Les Karamoja habitent dans la région éponyme située dans le nord et l’est de l’Ouganda. Cette région semi-aride où l’on pratique l’économie agro-pastorale se trouve en butte à une insécurité alimentaire chronique, provoquée tant par la nature (faible pluviométrie, déforestation) que la main de l’homme.

Dans tout l’orient africain, la grande famine de 1979-1980 qui décima le peuple karamoja est incrustée dans les mémoires. Un quart de la population et près de 60% des nourrissons disparurent en quelques semaines.

Je compris un peu plus tard l’effroi qui parcourait l’échine de nos mères à l’automne de l’année 1979.

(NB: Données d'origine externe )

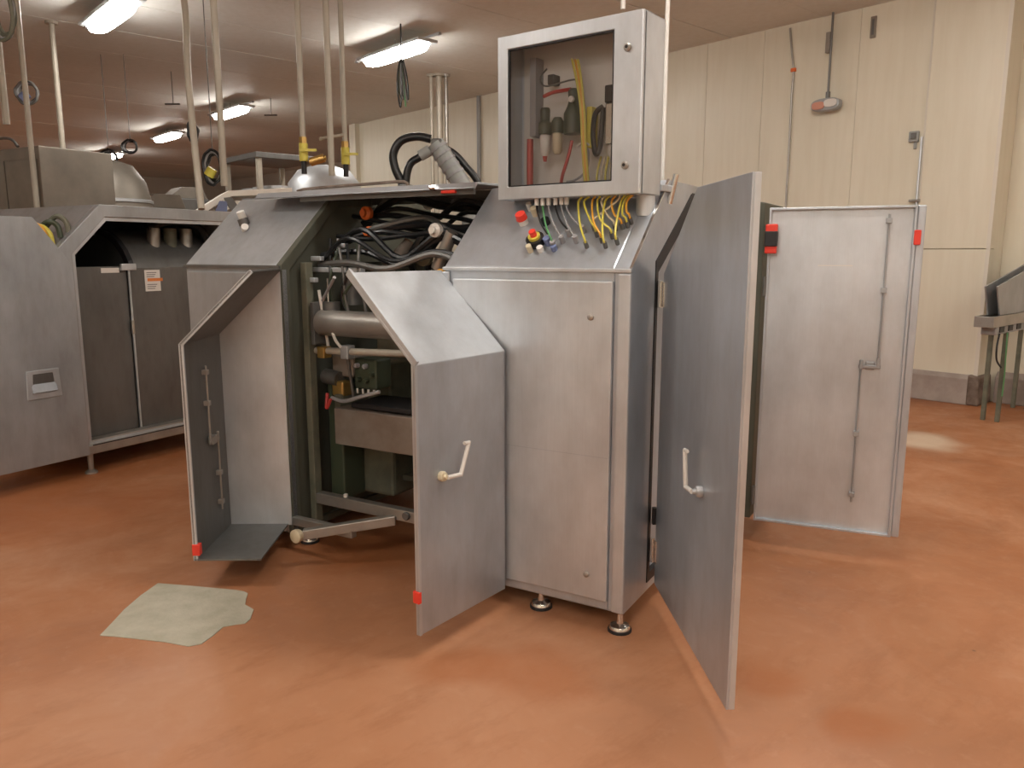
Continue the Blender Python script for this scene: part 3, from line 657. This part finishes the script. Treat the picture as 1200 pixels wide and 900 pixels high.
# inner panels standing in the side opening
obj('inner_panel', bx(nb(), -.16,.30,.18, -.14,.80,LZ-.04), 'steel_dark', m2, .004)
obj('inner_panel', bx(nb(), -.14,.815,.18, -.12,1.66,LZ-.05), 'steel_dark', m2, .004)
obj('panel_joint', bx(nb(), -.13,.80,.20, -.118,.812,LZ-.06), 'steel_light', m2)
obj('panel_handle', cyl(nb(), (-.115,.80,.95), (-.115,.80,1.05), .012, 10), 'tube_steel', m2)
obj('latch', bx(nb(), -.13,.74,LZ-.07, -.105,.86,LZ-.02), 'steel_light', m2, .005)
lb = obj('warning_label', bx(nb(), -.12,.93,1.26, -.1165,1.06,1.42), 'label_white', m2)
obj('label_band', bx(nb(), -.1168,.95,1.335, -.1150,1.08,1.358), 'label_orange', lb)
for k, zz in enumerate((1.40,1.385,1.37,1.31,1.295,1.28)): obj('print_line', bx(nb(), -.1168,.945,zz-.003, -.1155,1.03-.01*(k%3),zz+.003), 'ink', lb)
obj('paper_label', bx(nb(), -.14,.60,LZ-.085, -.137,.74,LZ-.05), 'label_white', m2)
dr = obj('drum', cyl(nb(), (-.6,.9,1.30), (-.6,1.7,1.30), .42, 28), 'steel_dark', m2, smooth=True)
obj('drum_rim', ring(nb(), [(.44*math.cos(t)-.6,.44*math.sin(t)+1.30) for t in [k*math.pi/14 for k in range(28)]], [(.39*math.cos(t)-.6,.39*math.sin(t)+1.30) for t in [k*math.pi/14 for k in range(28)]], 'y', .86, .90), 'black', dr)
for k in range(3): obj('duct', cyl(nb(), (-.35,1.18+.15*k,1.42), (-.35,1.20+.15*k,1.74), .05, 16), 'tube_steel' if k!=1 else 'casting', m2, smooth=True)
b = nb(); tube(b, [(-.35,1.15,1.74),(-.3,1.35,1.80),(-.3,1.6,1.75),(-.3,1.68,1.55)], .03, 10); obj('hose', b, 'black_gloss', m2, smooth=True)
rail = obj('base_rail', bx(nb(), -.03,.20,.145, .02,1.74,.21), 'tube_steel', m2, .006)
obj('rail_slot', bx(nb(), .015,.33,.205, .0215,1.5,.212), 'black', rail)
obj('base_tray', bx(nb(), -.12,.24,.21, -.02,1.70,.235), 'tube_steel', m2, .004)
for xx, yy in ((-.03,.33),(-.03,1.66),(-1.8,.33),(-1.8,1.66)):
    lg = obj('leg', lathe(nb(), [(.042,0),(.042,.012),(.018,.03),(.022,.145)], (xx,yy,0), 'z', 16), 'tube_steel', m2, smooth=True)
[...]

Dix ans plus tôt, les mêmes tentaient de tenir à distance la grande faucheuse, qui emportait les hommes dans la région orientale du Nigeria appelée alors le Biafra. Les famines se succédaient tous les cinq ou six ans, c’est tout. Après le Karamoja, les enfants mouraient en masse en Ogaden, dans le Wollo et ailleurs en Ethiopie.

Nous sommes en 1984.

Les miséreux tombent en masse. Le mouvement caritatif mondial vient de naître. Et dans son sillage le charity business avec d’un côté ses French doctors riches de leur expérience biafraise, et, de l’autre, ses global rock stars (Bob Geldof hier, Bono, Madonna et tutti quanti aujourd’hui), souvent millionnaires et anglo-saxons. Entre ces deux blocs, la division du travail est respectée. Tiraillés entre les deux pôles, les victimes et le personnel local ne font pas le poids.

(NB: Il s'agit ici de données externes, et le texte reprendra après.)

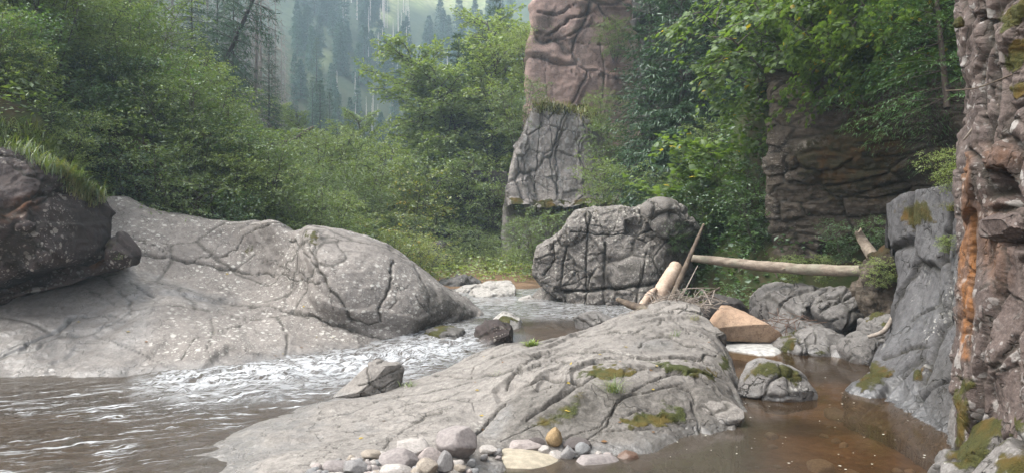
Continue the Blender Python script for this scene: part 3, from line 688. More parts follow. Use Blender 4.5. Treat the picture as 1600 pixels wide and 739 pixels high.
patch('leaning_slab', slab_rows, 240, 260, M['slab'], dict(seed=51, noise=[(.08, 1.2, 3, False), (.03, (5, 5, 2), 4, True), (.012, 10, 4, False)], blocks=[(.05, (1.2, 1.2, .8), .05, .05)], wetline=.12, warp=7,
      cracks=[([(1440, 600), (1455, 560), (1478, 500), (1484, 440), (1475, 380)], .04, .12), ([(1425, 500), (1460, 480), (1475, 455)], .02, .04), ([(1380, 560), (1420, 545), (1450, 540)], .02, .04), ([(1470, 520), (1490, 500), (1500, 440)], .03, .08)],
      paint=[(0, [(1400, 320), (1450, 315), (1460, 345), (1420, 360)], 7, .95), (0, [(1335, 590), (1355, 560), (1400, 578), (1380, 600), (1345, 612)], 6, .9), (0, [(1425, 575), (1450, 565), (1440, 595), (1420, 595)], 5, .8),
             (0, [(1400, 545), (1455, 535), (1455, 545), (1410, 553)], 4, .6), (1, [(1370, 600), (1400, 580), (1440, 600), (1470, 660), (1400, 630)], 10, .8), (1, [(1380, 540), (1430, 480), (1470, 440), (1480, 500), (1420, 530)], 14, .5),
             (2, [(1445, 600), (1470, 540), (1500, 560), (1495, 690), (1450, 650)], 10, .45)]),
      'blue-grey leaning slab with moss patches at the right edge of the pool', 'rock slab', skirt=(.4, .8, -.8))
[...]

Pour ne pas assombrir davantage le tableau, je quête une bonne nouvelle dans le ciel bas de la Corne de l’Afrique. Et voilà qu’un ami installé à Ottawa, au Canada, attire mon attention sur une petite initiative dérisoire, mais ô combien sympathique. Je ne fais pas la fine bouche. La plus infime éclaircie est bonne à prendre. Elle rejoindra le petit carré blanc, fait d’ombre et de silence, évoqué plus haut.

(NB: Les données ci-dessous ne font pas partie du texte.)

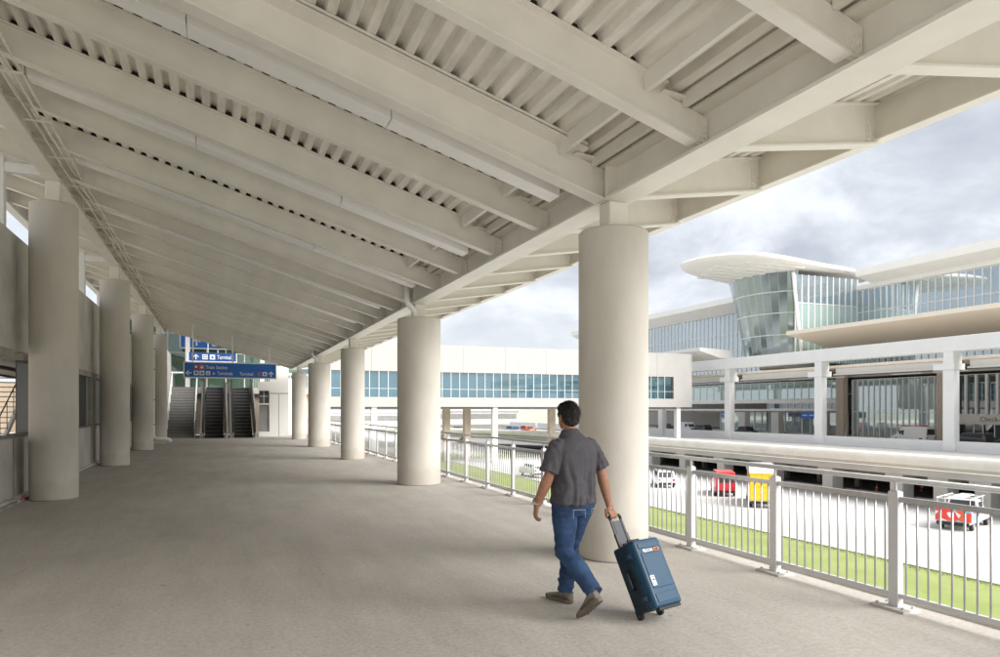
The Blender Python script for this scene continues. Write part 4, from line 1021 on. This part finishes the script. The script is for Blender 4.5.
for q in (70.4, 73.4): b.box(93.2, 94.8, q, q+.06, DZ+2.44, DZ+2.52)
tag(b.build('ladder', M['p_red'], None), 'red ladder lying on the roof rack of the white van', 'ladder')
vehicle('suv', M['p_dark'], 92, 62.2, DZ, VR, 'dark SUV parked right of the right-hand white frame column', 'car', 4.9, 1.95, 1.85)
vehicle('suv', M['p_dark'], 92, 56.6, DZ, VR, 'dark car at the right edge of the photo on the departures road', 'car', 4.6, 1.9, 1.75)
vehicle('sedan', M['p_dark'], 91, 103.8, DZ, VR, 'dark sedan on the departures road just right of the left white column', 'car', 4.9, 1.9, 1.75)
vehicle('van', M['p_white'], 92, 122.5, DZ, -VR, 'white van half hidden by the tan pier beside the bridge end', 'van', 5.2, 2.0, 2.2, name='parked_van')
vehicle('suv', M['p_dark'], 91, 116.5, DZ, VR, 'dark car between the bridge end and the left white column', 'car', 4.5, 1.9, 1.8)
vehicle('sedan', M['p_dark'], 91, 129, DZ, VR, 'dark car glimpsed at the right end of the bridge underside', 'car', 4.5, 1.9, 1.8)
def at_px(px_, z_, Z=GZ):          # plan position at camera depth z_ (metres) and image column px_
    x_ = (px_-500)/700*z_; return .928*x_+.374*z_, -.374*x_+.928*z_
def view_yaw(px_): 
    r_ = (px_-500)/700; return math.atan2(-.374*r_+.928, .928*r_+.374)
X_, Y_ = at_px(663, 74); vehicle('suv', M['p_white'], X_, Y_, GZ+.05, view_yaw(663)+R(8), 'white car on the service road seen past the right side of the big column', 'car', 4.7, 1.9, 1.8)
X_, Y_ = at_px(723, 67); vehicle('van', M['p_red'], X_, Y_, GZ+.05, view_yaw(723)+R(6), 'red van driving away on the service road left of the yellow truck', 'van', 4.8, 1.95, 2.3, name='parked_van')
X_, Y_ = at_px(533, 84); vehicle('suv', M['p_white'], X_, Y_, GZ+.1, VR, 'white car below the railing just left of the man', 'car', 4.4, 1.8, 1.6)
# yellow box truck
X_, Y_ = at_px(760, 60); t = vehicle('box', M['p_white'], X_, Y_, GZ+.05, view_yaw(760)+R(4), 'tall yellow box truck with white roof on the service road', 'truck', 6.0, 2.0, 3.0, name='box_truck')
b = MB(); b.box(-3.05, 1.0, -1.0, 1.0, .62, 2.85); b.build('cargo_box', M['p_yellow'], t, bevel=.03)
b = MB(); b.prism([(-3.1, 2.86), (1.9, 2.86), (1.6, 3.45), (-2.6, 3.45)], -1.04, 1.04, 'Y'); b.build('roof_fairing', M['p_white'], t, bevel=.04)
b = MB()
for z in (.75, 1.25, 1.75, 2.3, 2.75): b.box(-3.075, -3.051, -.98, .98, z, z+.05)
for q in (-.96, -.5, 0, .5, .93): b.box(-3.08, -3.052, q-.02, q+.02, .7, 2.85)
b.build('door_frame', M['p_yellow'], t)
# wrapped pickup at right
X_, Y_ = at_px(964, 48.5); t = vehicle('pickup', M['p_white'], X_, Y_, GZ+.05, view_yaw(964)-R(14), 'white pickup with colourful red and blue wrap and ladder rack near the right edge', 'pickup truck', 5.2, 2.0, 1.9, name='pickup_truck')
wm = bpy.data.materials.new('red_blue_wrap'); wm.use_nodes = True; tt = wm.node_tree; vo = tt.nodes.new('ShaderNodeTexVoronoi'); vo.inputs['Scale'].default_value = 2.6
tco = tt.nodes.new('ShaderNodeTexCoord'); tt.links.new(tco.outputs['Object'], vo.inputs[0]); rp = tt.nodes.new('ShaderNodeValToRGB'); rp.color_ramp.interpolation = 'CONSTANT'
rp.color_ramp.elements[0].color = (.75, .06, .04, 1); rp.color_ramp.elements[1].position = .38; rp.color_ramp.elements[1].color = (.25, .45, .62, 1); q_ = rp.color_ramp.elements.new(.62); q_.color = (.8, .8, .8, 1); q_ = rp.color_ramp.elements.new(.8); q_.color = (.7, .12, .05, 1)
sp = tt.nodes.new('ShaderNodeSeparateColor'); tt.links.new(vo.outputs['Color'], sp.inputs[0]); tt.links.new(sp.outputs[0], rp.inputs[0]); tt.links.new(rp.outputs[0], tt.nodes['Principled BSDF'].inputs['Base Color'])
b = MB(); b.box(-2.64, -2.60, -.98, .98, .62, 1.55); b.box(-2.6, -.55, -1.03, -.99, .62, 1.55); b.box(-2.6, -.55, .99, 1.03, .62, 1.55); b.build('wrapped_tailgate', wm, t)
b = MB()
for q in (-2.4, -.7, .6):
    b.tube([(q, -.95, 1.0), (q, -.95, 2.1), (q, .95, 2.1), (q, .95, 1.0)], .03, 6)
for s_ in (-.95, -.35, .35, .95): b.tube([(-2.6, s_, 2.14), (1.0, s_, 2.14)], .03, 6)
for q in range(9): b.tube([(-2.5+q*.4, -.35, 2.2), (-2.5+q*.4, .35, 2.2)], .02, 5)
b.build('ladder_rack', M['white'], t)
# two cars seen on the road deck beneath the bridge
vehicle('sedan', M['p_blue'], 55.5, 131, -3.35, R(100), 'dark blue car on the elevated road under the bridge, left of the orange one', 'car', 4.6, 1.9, 1.6)
vehicle('sedan', M['p_orange'], 58.6, 131, -3.35, R(100), 'orange car on the elevated road under the bridge', 'car', 4.6, 1.9, 1.6)
vehicle('sedan', M['p_dark'], 45.0, 134, -3.35, R(130), 'dark car on the elevated road just right of the central white bridge pier', 'car', 4.6, 1.9, 1.5)
# traffic cone and posts by the under-deck wall
for px_, lb in ((922, 'orange traffic cone by the opening under the elevated road'), (877, 'orange traffic cone by the dark opening, left of the other cone')):
    X_, Y_ = at_px(px_, 69)
    b = MB(); b.box(-.22, .22, -.22, .22, .055, .09); b.cyl((0, 0, .09), .17, .7, 14, r2=.03); o = b.build('traffic_cone', M['p_orange'], None, (X_, Y_, GZ)); tag(o, lb, 'cone')
    b = MB(); b.cyl((0, 0, .4), .115, .12, 14, r2=.09); b.build('reflective_band', M['signwhite'], o)
#@@LATE
# ------------------------------------------------------------------ the walking man
HEAD = R(16.2)
man = thing('person', 'man in charcoal shirt and blue jeans walking away, pulling a blue case', 'person', (2.754, 5.20, 0), HEAD)
def tubeb(b, pts, rs, n=14, flat=1.0): b.tube(pts, rs, n, flat=flat)
# --- body: head, neck, trunk, arms, hands as one continuous skin
b = MB()
hc = Vector((-.012, .055, 1.615)); yaw = Matrix.Rotation(R(-8), 3, 'Z')
def H(x, y, z): return hc + yaw @ Vector((x, y, z))
def ellH(c, rx, ry, rz): b.ell(H(*c), rx, ry, rz, 20, 14, 0, yaw)
ellH((0, -.012, .025), .074, .092, .088)      # skull
ellH((0, .03, -.045), .056, .062, .060)       # face and jaw
ellH((0, .055, -.085), .032, .030, .022)      # chin
b.tube([H(0, .088, .012), H(0, .112, -.022), H(0, .098, -.036)], [.010, .015, .010], 8)      # nose
ellH((0, .086, -.060), .022, .010, .007)      # lips
ellH((0, .084, .022), .05, .012, .010)        # brow
for s_ in (-1, 1):
    ellH((s_*.077, -.012, -.008), .012, .020, .032)      # ear
    ellH((s_*.030, .078, .004), .013, .010, .008)
b.tube([(0, .0, 1.38), (-.003, .018, 1.46), (-.008, .038, 1.55), (-.01, .045, 1.60)], [.075, .062, .056, .055], 16)
b.ell((0, .0, 1.18), .165, .10, .26, 20, 12); b.ell((0, 0, .98), .150, .105, .16, 20, 12)
for s_ in (-1, 1): b.tube([(s_*.05, 0, 1.37), (s_*.15, -.005, 1.365)], [.05, .045], 12)
# left arm, hanging a little out and forward
LS, LE_, LW = Vector((-.185, -.005, 1.395)), Vector((-.262, .015, 1.125)), Vector((-.300, .115, .895))
b.tube([LS, LS.lerp(LE_, .5), LE_, LE_.lerp(LW, .25), LE_.lerp(LW, .6), LW], [.040, .046, .043, .048, .040, .029], 14)
RS, RE_, RW = Vector((.185, -.01, 1.395)), Vector((.268, -.070, 1.135)), Vector((.302, -.115, .886))
b.tube([RS, RS.lerp(RE_, .5), RE_, RE_.lerp(RW, .25), RE_.lerp(RW, .6), RW], [.040, .047, .044, .048, .040, .029], 14)
# left hand: palm, four unequal curled fingers, thumb
def hand(W, d, side, palmn, curls, lens, thumb):
    """W wrist, d pointing direction, side = vector towards the thumb, palmn = palm normal (fingers curl this way)"""
    d = d.normalized(); side = (side-d*side.dot(d)).normalized(); pn = d.cross(side); pn = pn if pn.dot(palmn) > 0 else -pn
    c = W+d*.05
    mx = Matrix((side, pn, d)).transposed()
    b.ell(W+d*.045, .041, .017, .055, 14, 10, 0, mx)
    b.tube([W-d*.02, W+d*.03], [.028, .026], 10)
    for i in range(4):
        p = W+d*(.088-.004*abs(i-1.3))+side*(.030-.020*i); a = 0; pts = [p-d*.025, p]; q = p.copy()
        for k_ in range(3):
            a += curls[i][k_]; dd = d*math.cos(a)+pn*math.sin(a); q = q+dd*lens[i]*(.45, .30, .25)[k_]; pts.append(q.copy())
        b.tube(pts, [.0085, .0095, .0088, .0082, .0066], 8)
    b.tube([W+d*.018+side*.018, W+side*thumb[0]+d*.045+pn*.010, W+side*thumb[0]*1.05+d*.072+pn*thumb[1], W+side*thumb[0]*.9+d*.095+pn*thumb[1]*1.5], [.015, .013, .011, .008], 8)
hand(LW, Vector((-.05, .16, -.95)), Vector((.35, .94, .1)), Vector((1, -.35, 0)), [(.25,.5,.4),(.35,.6,.45),(.45,.65,.5),(.55,.7,.5)], [.075,.085,.08,.062], (.048, .018))
# right hand: fist closed round the case handle; handle bar runs along local x at HB
HB = Vector((.312, -.149, .776))
dW = (Vector((.320, -.095, .80))-RW)
def grip():
    W = RW; d = (HB+Vector((0, .008, .028))-RW).normalized()
    b.tube([W-d*.02, W+d*.035], [.028, .029], 10)
    c = RW.lerp(HB, .62)+Vector((0, .004, .006))
    b.ell(c, .043, .024, .040, 14, 10)
    for i in range(4):
        x = HB.x-.034+.0225*i; r_ = .0095 if i < 3 else .0085; R_ = .0215
        base = Vector((x, HB.y+.006, HB.z)); pts = [Vector((x, HB.y+.010, HB.z+.045))]
        for a in (70, 25, -20, -65, -110, -150):      # curl from the knuckles round the bar
            pts.append(Vector((x, HB.y-math.cos(R(a))*R_*1.08, HB.z+math.sin(R(a))*R_)))
        b.tube(pts, [r_, r_, r_*1.02, r_, r_*.97, r_*.92, r_*.8], 8)
    b.tube([c+Vector((-.036, .012, .012)), HB+Vector((-.048, .020, .012)), HB+Vector((-.042, .024, -.010)), HB+Vector((-.020, .020, -.020))], [.015, .013, .011, .009], 8)
grip()
body = remesh(b, 'body', M['skin'], man, .0045, 4)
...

J’apprends que sept jeunes Canadiens d’origine somalienne lancent un appel original sur la blogosphère, Step UP for Somalia, afin de recueillir des donations pour venir en aide aux victimes de la sécheresse.

Ils vont couvrir à pied la distance de Calgary, leur ville d’origine, à Edmonton. Soit 303 kilomètres pendant 4 jours, du 5 au 9 août 2011, ou encore 62 heures de course. Ils espèrent attirer ainsi l’attention de la jeunesse canadienne sur la catastrophe et glaner 10.000 dollars canadiens (13.700 euros) pour le compte de l’ONG Oxfam Canada.

C’est certes une goutte d’eau dans l’océan, mais l’idée de ces très jeunes marcheurs, dynamiques et souriants, est un petit rai de lumière en ces temps de détresse et de disette.